Narrar la guerra, la criminalidad o la inseguridad, puede ser tan riesgoso como ser combatiente, criminal o miembro de la fuerza pública. Aunque no empuñe un arma, el periodista que se atreve a cubrir los temas de violencia se convierte casi automáticamente en un “objetivo” que debe ser amedrentado, acallado, desplazado o incluso eliminado. Esta ha sido –y lamentablemente sigue siendo– una constante en la historia del conflicto colombiano.
La labor de los reporteros de guerra es esencial para revelar hechos, tramas y conexiones que, de otro modo, permanecen ocultos o serían ignorados por conveniencia de ciertos sectores. Es un oficio que va mucho más allá del boletín oficial: implica hablar con testigos, consultar múltiples fuentes, indagar con fiscales, policías y militares. Implica, sobre todo, preguntar lo que incomoda y señalar lo que muchos prefieren callar.
A través de sus palabras, el periodismo describe hechos, retrata a víctimas y posibles victimarios, y transmite el dolor, la angustia y la desesperanza de miles de personas atrapadas en medio del conflicto. Para ello, es necesario recorrer el territorio, conocer sus dinámicas sociales, económicas y políticas, y captar los matices de un entorno profundamente herido.
El cómo, el por qué y el qué podría suceder se vuelven mantras irrenunciables para construir hipótesis y dimensionar la magnitud de la tragedia que se vive a diario en amplias zonas del país. En Colombia, este oficio debe ser protegido “a toda costa”, porque da voz a quienes más la necesitan: las víctimas. Pero estamos lejos de cumplir esa promesa. Las noticias siguen mostrando el nivel de amenaza bajo el que deben ejercer su labor quienes se dedican al periodismo.

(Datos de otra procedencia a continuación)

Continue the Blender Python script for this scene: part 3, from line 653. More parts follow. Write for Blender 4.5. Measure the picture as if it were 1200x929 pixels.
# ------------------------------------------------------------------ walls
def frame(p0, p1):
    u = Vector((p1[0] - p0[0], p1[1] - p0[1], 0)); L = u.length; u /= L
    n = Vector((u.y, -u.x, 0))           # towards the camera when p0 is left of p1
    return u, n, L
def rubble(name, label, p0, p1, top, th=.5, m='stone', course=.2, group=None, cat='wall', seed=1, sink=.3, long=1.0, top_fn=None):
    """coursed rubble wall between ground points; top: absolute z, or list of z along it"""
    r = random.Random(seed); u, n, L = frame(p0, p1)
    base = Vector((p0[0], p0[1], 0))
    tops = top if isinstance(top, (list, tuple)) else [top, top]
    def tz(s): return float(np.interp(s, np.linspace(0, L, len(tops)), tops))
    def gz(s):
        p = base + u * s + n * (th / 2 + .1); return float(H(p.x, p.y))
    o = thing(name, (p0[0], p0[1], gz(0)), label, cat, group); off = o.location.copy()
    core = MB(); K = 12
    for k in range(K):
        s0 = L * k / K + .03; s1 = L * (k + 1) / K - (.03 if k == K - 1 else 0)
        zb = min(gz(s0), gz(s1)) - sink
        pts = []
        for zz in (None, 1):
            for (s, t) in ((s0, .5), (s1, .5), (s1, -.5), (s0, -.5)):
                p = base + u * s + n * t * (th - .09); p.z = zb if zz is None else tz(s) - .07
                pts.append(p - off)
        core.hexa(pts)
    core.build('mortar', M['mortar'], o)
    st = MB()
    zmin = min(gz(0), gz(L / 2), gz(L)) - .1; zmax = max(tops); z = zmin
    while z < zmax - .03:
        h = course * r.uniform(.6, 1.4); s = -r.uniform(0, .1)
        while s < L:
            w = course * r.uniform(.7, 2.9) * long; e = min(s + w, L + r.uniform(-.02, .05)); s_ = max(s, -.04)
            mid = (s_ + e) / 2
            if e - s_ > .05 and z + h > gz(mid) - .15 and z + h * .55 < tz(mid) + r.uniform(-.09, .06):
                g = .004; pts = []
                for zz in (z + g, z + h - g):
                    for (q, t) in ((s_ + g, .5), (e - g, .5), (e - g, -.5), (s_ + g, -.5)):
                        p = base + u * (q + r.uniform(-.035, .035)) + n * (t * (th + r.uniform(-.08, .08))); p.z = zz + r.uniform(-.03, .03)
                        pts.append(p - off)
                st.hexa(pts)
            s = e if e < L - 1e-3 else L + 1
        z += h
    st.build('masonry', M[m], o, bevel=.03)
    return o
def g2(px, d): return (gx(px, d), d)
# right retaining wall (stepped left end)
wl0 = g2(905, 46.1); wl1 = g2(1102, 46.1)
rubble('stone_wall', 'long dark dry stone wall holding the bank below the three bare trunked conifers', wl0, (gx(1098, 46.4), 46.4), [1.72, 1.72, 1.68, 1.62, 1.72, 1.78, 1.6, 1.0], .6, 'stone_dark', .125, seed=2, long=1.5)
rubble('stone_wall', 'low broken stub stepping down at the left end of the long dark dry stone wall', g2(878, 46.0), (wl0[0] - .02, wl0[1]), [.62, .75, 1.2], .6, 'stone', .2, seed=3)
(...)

El caso más reciente y alarmante es el del periodista Gustavo Chicangana, atacado con cuatro disparos por la espalda el pasado 5 de julio, a la salida de su casa en San José del Guaviare. Sobrevivió. Y, según ha contado en entrevistas, además de priorizar su recuperación, deberá enfrentar la difícil decisión de retomar o abandonar una carrera periodística de más de 40 años. El Guaviare –su departamento– es hoy escenario de disputas entre varias facciones armadas: los grupos de Iván Mordisco, Calarcá y el Erpac (Ejército Revolucionario Popular Antisubversivo de Colombia). Las investigaciones apenas comienzan.
Según la Fundación para la Libertad de Prensa (FLIP), 2024 fue el año más letal y con mayor número de ataques contra periodistas en la última década en Colombia. Y todo indica que en 2025 la tendencia continuará. Las instituciones del Estado tienen la obligación de prevenir riesgos y proteger a los periodistas. No podemos permitir que los violentos y criminales impongan las condiciones sobre lo que se informa y cómo se informa. Una característica esencial de cualquier sociedad democrática es poder informar y ser informado de forma oportuna, veraz y transparente. Es un derecho ciudadano. Y también lo es ejercer el periodismo con la vocación de narrar la guerra. El desafío es mayúsculo: no solo está en juego la libertad de prensa, sino el corazón mismo de nuestra democracia. Callar a quienes cuentan la guerra es también una forma de perpetuarla. Defenderlos, en cambio, es abogar por la verdad, la justicia y la posibilidad de un país distinto.